Evolution of Mercedes radiator grilles

The radiator grille, once a functional object, later part of brand faces and future sensor carriers: Mercedes shows the evolution of the "grille" over the course of time.

Almost every car manufacturer uses the front end of their models to give their cars a "face". The grill between the headlights has the greatest importance, technically and stylistically.

But initially the focus was on the technical task of the grill. In 1900, Wilhelm Maybach installed his "honeycomb cooler" in the Mercedes 35 hp, thereby solving the cooling problem of the combustion engine. The automotive pioneer and designer from Heilbronn could hardly have imagined that this shape with a central grille and the flanking headlights in the broadest sense would still exist 120 years later.

From 1911 with a kink in the grille

Three years before the grille was emblazoned on the 35 hp, Maybach was experimenting with a cooler that consisted of a flat water tank with open tubes running through it. Wind flowed through them, and when idling, a fan flanged onto the motor shaft provided cooling. This made the further development of the honeycomb cooler possible, which then consisted of more than 8,000 square tubes with a side length of six millimeters. They were soldered together to form a rectangular radiator with an integrated reservoir. A fan behind the radiator improved temperature regulation at low speeds. The 35 hp engine of the first Mercedes only needed nine liters of water; previously it was 18 liters. A year and numerous improvements later, it was only seven liters.

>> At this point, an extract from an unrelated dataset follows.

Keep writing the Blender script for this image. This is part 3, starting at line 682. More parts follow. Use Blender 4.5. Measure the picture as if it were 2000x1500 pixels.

In 1911, the grille with the distinctive kink in the middle was created, which increased the cooling surface and dominated the Mercedes fronts until 2010. But as early as 1931, the cooler was no longer directly in the airflow, but was protected behind a grille. That was when the grill was born as a design object with a chrome frame, Mercedes badge and radiator mascot. As a result, the chrome grille became a central identifier of the brand. Up until the 1960s, the designers at Mercedes-Benz only cautiously adapted them to the general change in shape. Then the Mercedes-Benz radiator grilles grew in width and at the same time became lower.

Sports car face and F1 nose

The 50s also produced the so-called sports car face. A second, independent form, which the 300 SL Gullwing and the 190 SL carried. Here the central Mercedes star appeared in a wide and flat grille with chrome brackets on the right and left. This shape as a distinctive feature of Mercedes sports cars and roadsters established itself over the coming decades.

In the 1990s and 2000s, the grill had to adapt to the new Mercedes models - the A and B classes were added in a new segment, as were the SUVs and other convertibles, coupés and roadsters. The face of the sports car changed with and without slats, and there was even one design exception: the Formula 1 nose on the second-generation SLK and the SLR McLaren.

Grill design as an equipment index

The introduction of the grills in 2007, which symbolized the different equipment, proved to be groundbreaking. It all started with the C-Class (204 series) and the subsequent E-Class – the equipment lines “Classic”, “Elegance” and “Avantgarde” can still be recognized today by the shape of the radiator.

As in the model portfolio, the G-Class has an exceptional position with its grill. Round headlights flank a grill with a central star and horizontal slats, while the AMG version from Mercedes presents the Panamericana grill. And the Maybach models are also allowed to step out a little from the history of the grill and are reminiscent of a pinstripe suit with vertical three-dimensional decorative strips.

With the start of electromobility, the radiator grille in the classic sense has had its day. Instead, it merges into a front object that combines technology and design. The EQ models from Mercedes come in different forms with the black panel grille with a central star. At the same time, ultrasonic, camera, radar and lidar sensors are implemented in the front, which feed the assistance systems with data and enable automated driving.


The evolution of the Mercedes radiator grille impressively shows the technical and stylistic development of the brand - from the cooling element to the sensor carrier, from the status chrome grille to the technocratic style object.